El Orgullo Gay defiende legítimamente su postura y apela a las leyes de libertad de pensamiento y de expresión. Claro está que por la misma razón, y en atención a las mismas leyes, está obligado a respetar a quienes piensan que la homosexualidad les suscita los mismos sentimientos que producen el ridículo o la risa, cuando no además el de la compasión. Y con esto hemos llegado al punto álgido de las objeciones que pueden ser esgrimidas contra el Orgullo y que están todavía por resolver.

Todo el mundo conoce el tremendo poder de presión desplegado por el Lobby Gay contra quienes son contrarios a sus ideas. El cual es ejercido de muchos modos y desde todos los ámbitos de Poder, pero que incluso se convierte a menudo en verdadera persecución contra todos los que el Lobby considera que no comparten sus doctrinas. 

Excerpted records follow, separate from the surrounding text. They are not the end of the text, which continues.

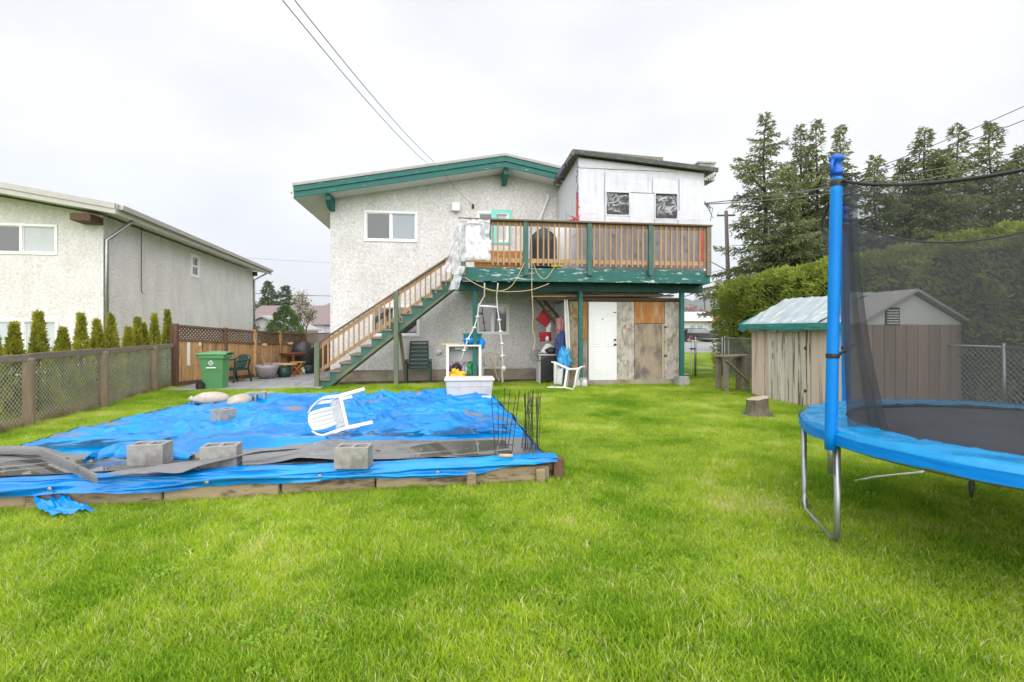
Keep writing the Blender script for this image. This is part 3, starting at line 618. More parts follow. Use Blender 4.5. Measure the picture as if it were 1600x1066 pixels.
a, z = HF.az(739, 323, 0); MB().lathe([(.02, -.07), (.035, -.05), (.025, 0), (.035, .04), (.015, .07)], 10, (a, -.05, z)).build('cable_insulator', M['black'], house, smooth=True)
a, z = HF.az(686, 551, 0); m = MB(); m.lathe([(.09, 0), (.09, .02), (.04, .025)], 12, (0, 0, 0)); m.tube([(0, 0, .02), (0, 0, .09), (0, -.06, .10)], .02, 8)
m.build('outdoor_tap', M['metal'], house, loc=(a, -.001, z), rot=(R(90), 0, 0), smooth=False)
# white downpipe on the wall beside the sun room
m = MB(); p = [HF.az(857, 303, -.06), HF.az(856, 310, -.06), HF.az(843, 345, -.06), HF.az(842, 400, -.06)]; m.tube([(q[0], -.06, q[1]) for q in p], .038, 8); m.build('downpipe', M['white_paint'], house, smooth=True)
# ================================================================== DECK, STAIRS, SUN ROOM, STORE
BF = -2.75; ZD = 3.0
dL, dR = HF.a(718, BF), HF.a(1109, BF)
deck = thing('deck', 'raised timber deck on teal posts with cedar baluster railing', 'deck', (HF.ox, HF.oy, 0), HF.t)
for i in range(20):                                           # floor boards run along the house
    y = -2.70 + i * .137
    if y > -.14: break
    MB().box(dL + .01, dR - .01, y, y + .13, ZD - .035, ZD).build('floor_board', M['tread'], deck)
MB().box(dL, dR, BF - .02, BF + .02, HF.z(900, 441, BF), ZD - .002).build('fascia_beam', M['teal_peel'], deck, bevel=.005)
MB().box(dL, dL + .04, BF + .022, -.02, 2.68, ZD - .04).build('side_beam', M['teal_peel'], deck)
MB().box(dR - .04, dR, BF + .022, -.02, 2.68, ZD - .04).build('side_beam', M['teal_peel'], deck)
for i in range(1, 16):
    x = dL + (dR - dL) * i / 16; MB().box(x - .02, x + .02, BF + .025, -.03, 2.70, ZD - .037).build('joist', M['dark_green'], deck)
BP = -2.2
MB().box(HF.a(713, BP), HF.a(1096, BP), BP - .07, BP + .07, 2.475, 2.695).build('carrying_beam', M['dark_green'], deck, bevel=.006)
for px in (742, 907, 1065):
    a = HF.a(px, BP); MB().box(a - .055, a + .055, BP - .055, BP + .055, .25, 2.475).build('post', M['teal'], deck, bevel=.008)
    MB().prism([(-.16, -.16), (.16, -.16), (.16, .16), (-.16, .16)], lambda p, k, a=a: (a + p[0] * (1 - .12 * k), BP + p[1] * (1 - .12 * k), -.05 + .31 * k)).build('concrete_pier', M['concrete'], deck, bevel=.012)
BR_ = BF - .065; zr = HF.z(900, 347.5, BR_)
def rz_(px): return HF.z(px, 346 + (px - 719) * 6 / 390, BR_)
for k, px in enumerate((724, 821.5, 921, 1016.5, 1107)):
    a = HF.a(px, BR_); mt = 'grey_wood' if k in (4,) else ('post_grey_green' if k == 0 else 'green_post')
    MB().box(a - .06, a + .06, BR_ - .045, BR_ + .042, HF.z(px, 431, BR_), zr - .02).build('railing_post', M[mt], deck, bevel=.008)
MB().box(HF.a(716, BR_), HF.a(1111.5, BR_), BR_ - .075, BR_ + .075, zr - .018, zr + .022).build('top_rail', M['rail_wood'], deck, bevel=.005)
MB().box(HF.a(719, BR_), HF.a(1107, BR_), BR_ + .048, BR_ + .085, zr - .115, zr - .022).build('upper_rail', M['cedar'], deck)
zb0, zb1 = HF.z(900, 412.5, BR_), HF.z(900, 407, BR_)
MB().box(HF.a(719, BR_), HF.a(1107, BR_), BR_ + .048, BR_ + .085, zb0 + .01, zb1 + .03).build('lower_rail', M['cedar'], deck)
proto = None; px = 770.5
while px < 1104:
    if min(abs(px - q) for q in (821.5, 921, 1016.5)) > 6:
        a = HF.a(px, BR_)
        if proto is None: proto = MB().box(-.019, .019, -.019, .019, zb0 - .06, zr - .03).build('baluster', M['cedar'], deck, loc=(a, BR_ + .028, 0), bevel=.003)
        else: share('baluster', proto, deck, (a, BR_ + .028, 0), (random.uniform(-.004, .004), random.uniform(-.006, .006), 0))
    px += 8.72

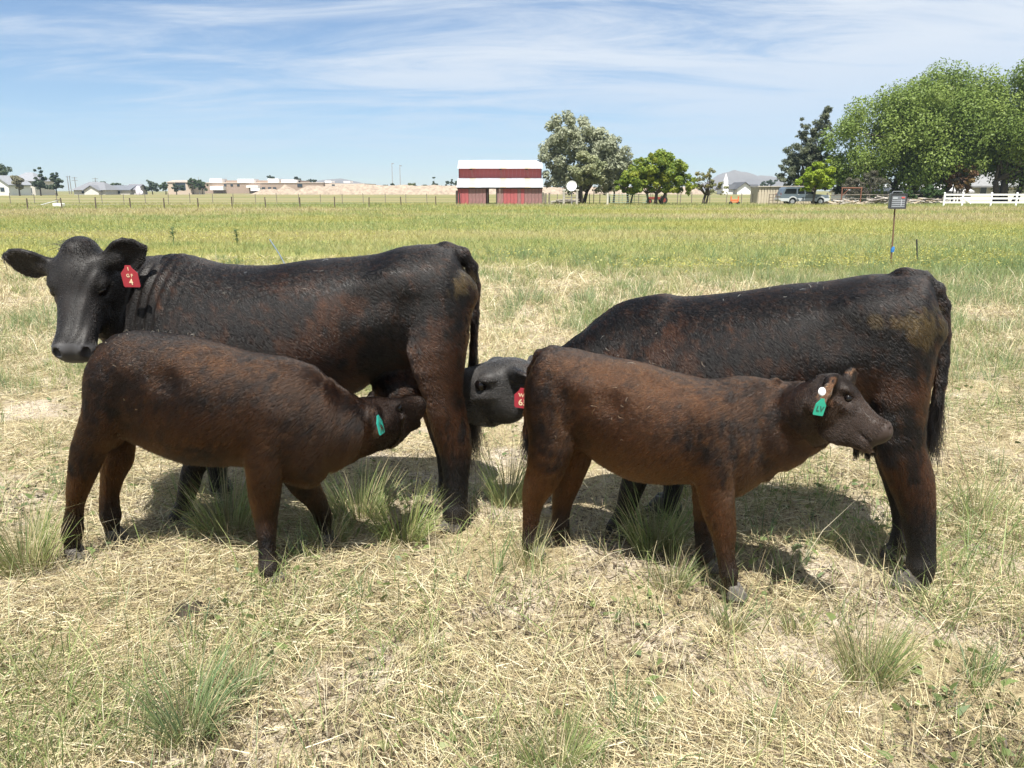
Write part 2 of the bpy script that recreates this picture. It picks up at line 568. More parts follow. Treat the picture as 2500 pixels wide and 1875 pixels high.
def lay_far():
    # pasture from behind the straw to the barn
    P = scatter(330000, 11, 96, 1.0)
    z = straw_zone(P)
    P = P[rng.random(len(P)) > z * .93]
    n = len(P); s = P[:, 1] / 12
    m = vnoise(P * np.array([.55, 1.35, 1]), .16, 421, 3); m2 = vnoise(P, 1.1, 422, 2); m3 = vnoise(P * np.array([.4, 1.5, 1]), .07, 423, 2)
    c = green_col(n, .1) * .95
    yl = np.array([(.33, .32, .085), (.27, .275, .07), (.38, .33, .11)])[rng.integers(0, 3, n)]
    c = mixc(c, 0, 0 * m) * 1.0
    t = smooth01(m + .35 * (m2 - .5), .44, .62) * .75
    c = c + (yl - c) * t[:, None]
    dr = dry_col(n) * np.array([.86, .82, .78])
    t = smooth01(m3 + .3 * (m2 - .5), .46, .64) * (.35 + .65 * smooth01(P[:, 1], 18, 40)) * .85
    c = c + (dr - c) * t[:, None]
    blades('pasture_grass', P, rng.random(n) * 6.28, rng.uniform(.7, 1.5, n), rng.uniform(.07, .22, n) * (1 + .010 * P[:, 1]), rng.uniform(.0035, .0075, n) * s, rng.uniform(0, .8, n), c.astype(np.float32), GRASS, simple=True)
    # bluish taller grass on the right
    P = scatter(52000, 10.5, 24, 1.0)
    w = smooth01(P[:, 0] / P[:, 1] + (vnoise(P, .4, 424, 2) - .5) * .6, .15, .60) * .8
    P = P[rng.random(len(P)) < w]
    n = len(P); s = P[:, 1] / 11
    blades('tall_grass', P, rng.random(n) * 6.28, rng.uniform(1.0, 1.5, n), rng.uniform(.18, .40, n), rng.uniform(.004, .007, n) * s, rng.uniform(0, .7, n), green_col(n, .55), GRASS, simple=True)
    # low yellow flowering weeds in a belt
    P = scatter(42000, 15, 31, 1.0)
    w = vnoise(P * np.array([.6, 1, 1]), .33, 425, 3)
    P = P[rng.random(len(P)) < smooth01(w, .40, .72) * .8]
    n = len(P); P[:, 2] += rng.uniform(.10, .3, n)
    c = np.array([(.40, .37, .085), (.36, .35, .10), (.32, .33, .10)], np.float32)[rng.integers(0, 3, n)]
    blades('flowering_weeds', P, rng.random(n) * 6.28, rng.normal(.2, .5, n), rng.uniform(.03, .08, n), rng.uniform(.015, .035, n), rng.normal(.3, .4, n), c, GRASS, simple=True)


lay_litter(); lay_sprigs(); lay_mid(); lay_far()


# ------------------------------------------------------------------ single tufts that stand out
def tuft(sx, sy, hpx, wpx, n, label, blue=.3, dry=.15, spread=.36, seedheads=0, cat='grass tuft'):
    b = gnd(sx, sy); z = float(ground_z(b[0], b[1])); m = np.linalg.norm(b - CAM) / FPX
    H = hpx * m * .92; Wd = wpx * m / 2; n = int(n * .85)
    g = np.random.default_rng(int(sx * 7 + sy))
    r = np.sqrt(g.random(n)) * Wd * .5; a = g.random(n) * 6.28
    P = np.stack([np.cos(a) * r, np.sin(a) * r * .7, np.full(n, -.01)], 1)
    out = r / (Wd * .5)
    elev = np.clip(1.5 - out * spread * g.uniform(.5, 1.5, n), .5, 1.55)
    ln = H * (1.05 - .35 * out) * g.uniform(.45, 1.12, n)
    k = 5
    d = np.stack([np.cos(a), np.sin(a), np.zeros(n)], 1)
    Q = np.zeros((n, k, 3)); e = elev.copy(); Q[:, 0] = P
    bend = g.uniform(.0, .22, n) + (g.random(n) < .15) * .35
    for j in range(1, k):
        Q[:, j] = Q[:, j - 1] + (d * np.cos(e)[:, None] + np.array([0, 0, 1.0]) * np.sin(e)[:, None]) * (ln / (k - 1))[:, None]
        e = e - bend
    side = np.stack([-np.sin(a + 1.2), np.cos(a + 1.2), np.zeros(n)], 1)
    w = g.uniform(.0013, .0028, n) * (1 + .15 * b[1])
    prof = np.array([.9, 1, .9, .6, .08])
    V = np.stack([Q - side[:, None] * (w[:, None] * prof)[:, :, None] / 2, Q + side[:, None] * (w[:, None] * prof)[:, :, None] / 2], 2).reshape(-1, 3)
    bi = np.arange(n)[:, None, None] * (2 * k) + np.arange(k - 1)[None, :, None] * 2
    F = (bi + np.array([0, 1, 3, 2])).reshape(-1, 4)
    c = green_col(n, blue); dc = dry_col(n); t = (g.random(n) < dry)[:, None]
    c = np.where(t, dc, c)
    cc = np.repeat(c[:, None, :], 2 * k, 1)
    # bases of the blades are straw coloured, tips sometimes too
    bl = np.array([.55, .55, .25, .25, 0, 0, 0, 0, .2, .2])[None, :, None]
    cc = cc * (1 - bl) + np.array([.36, .30, .15]) * bl
    root = link('grass_tuft', mesh_np('grass_tuft', V, F, False, cc.reshape(-1, 3)), GRASS, loc=(b[0], b[1], z))
    tag(root, label, cat, 'grass tufts around the cattle')
    return root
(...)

Pero ha de tenerse en cuenta, sin embargo, que desde hace mucho tiempo se ha venido acusando a la Iglesia, incluso sin vacilar en aportar falsedades históricas de todo tipo, de actuaciones de ese orden por parte de la llamada Inquisición. Por más que nadie las haya demostrado con suficiencia y seriedad histórica hasta ahora, y puesto que los procedimientos de la Inquisición, a poco que se examine la Historia sin apasionamiento, se convierten en nimiedades comparados con los del Lobby. El cual goza de unos poderes de difusión y de coacción ante la Sociedad —amparado como está por todos los Poderes Públicos, por todas las Instituciones (incluida la Iglesia) y por todos los llamados mass media— tal como jamás hubieran podido soñar los frailes inquisidores españoles de los siglos XVI y XVII —aun en el caso inimaginable de que hubieran querido utilizarlos—. Con lo cual el Lobby Gay, tal vez sin pretenderlo, lleva a cabo un increíble alarde y una patente demostración de ser enemigo de la Libertad. La misma que predica a los cuatro vientos pero que él tiene buen cuidado de no practicar. Como decía el coronel Wainwright Purdy III de La Casa de Te de la Luna de Agosto cuando clamaba: ¡El Ejército Americano ha venido a Okinawa a implantar la democracia, no a practicarla![3]